US and Afghan officials have pinpointed Pakistan's tribal belt as a "safe haven" where militants have regrouped and allied with local tribesmen after fleeing the 2001 US-led toppling of Afghanistan's Taliban regime.
  
Khan, a member of Pakistan's feared Wazir tribe, was active in attacks on US-led and NATO troops across the border in Afghanistan, local residents and security officials said.
  
He was a cousin of late Taliban commander Nek Mohammed, who was killed in 2004 in one of the first apparent US missile strikes in the region.
  
"Omar was sending fighters into Afghanistan and commanded them in several outings.
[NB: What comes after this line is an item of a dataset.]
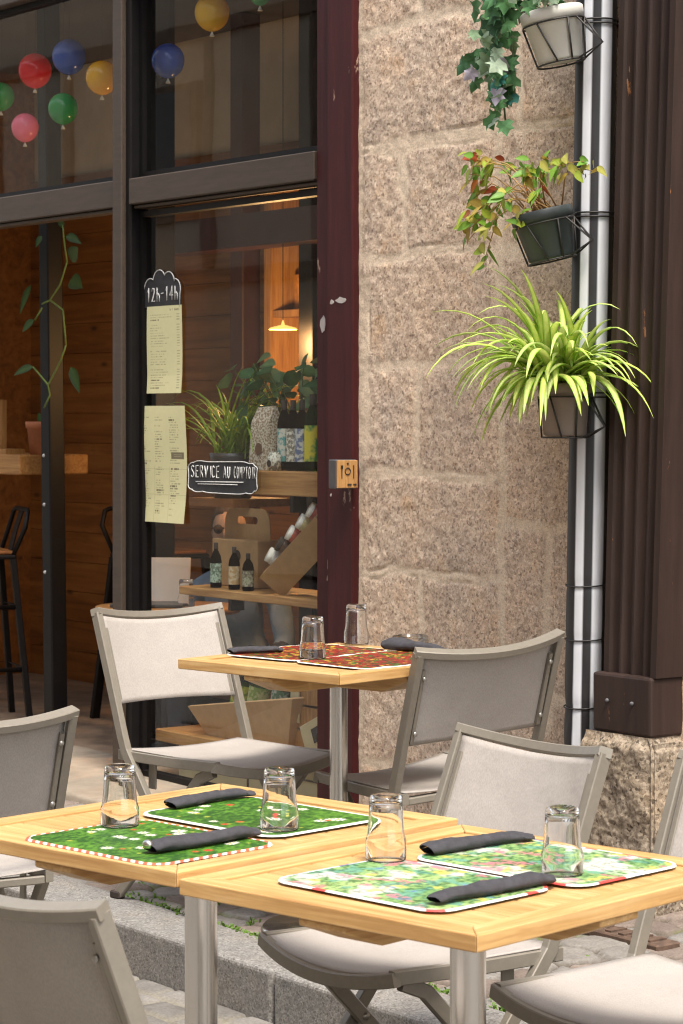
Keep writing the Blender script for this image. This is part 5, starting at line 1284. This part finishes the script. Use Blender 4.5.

He did not have any political affiliations and was linked to Haqqani," a security official said on condition of anonymity.
  
Sunday's strike was the 12th such incident in the past 10 weeks, all of which have been blamed on US-led coalition forces or CIA drones based in Afghanistan.
  
Many have targeted militants who, like Khan, were close to Haqqani, increasingly seen in Washington as one of the prime movers behind the escalating unrest in Afghanistan.
  
A religious school operated by Haqqani was targeted in another suspected US missile strike last Thursday, killing 11 people.
  
Haqqani was one of the most prominent Afghan commanders who fought the Soviet Red Army between 1978 and 1989. He became close to Mullah Omar, the leader of the 1996-2001 Taliban regime in Afghanistan.
  
The strike came as the New York Times reported that Washington is refraining from using its special forces on Pakistani territory following a September 3 raid that resulted in civilian casualties and vehement protests from Islamabad.
  
According to The New York Times, Pakistani national security adviser Mahmud Ali Durrani made an unannounced visit to Washington and voiced his country's anger in person to top White House officials.
  
Pakistan's upper house of parliament passed a unanimous resolution saying it "strongly condemned the missile attacks by US drones in Pakistani territory resulting in immense loss of life".
  
"The Senate calls upon the government to convey Pakistan's strong protest to the US" and NATO-led force in Afghanistan and seek assurances for "full respect of Pakistan's sovereignty," it said.
  
Such attacks are "most unfortunate" and constitute a "gross violation of our national sovereignty and territory," it went on.
  
Afghan and Pakistani officials held a "mini-jirga" to find a solution amid recent speculation about talks between the Afghan government and remnants of the Taliban.
  
The two-day meeting is a smaller follow-up to a traditional "jirga" or tribal meeting held between the two feuding neighbours in August 2007.
  
"Both Afghanistan and Pakistan are faced with terrorism and together they need to face the challenge," Pakistani Foreign Minister Shah Mehmood Qureshi said at the start of the session.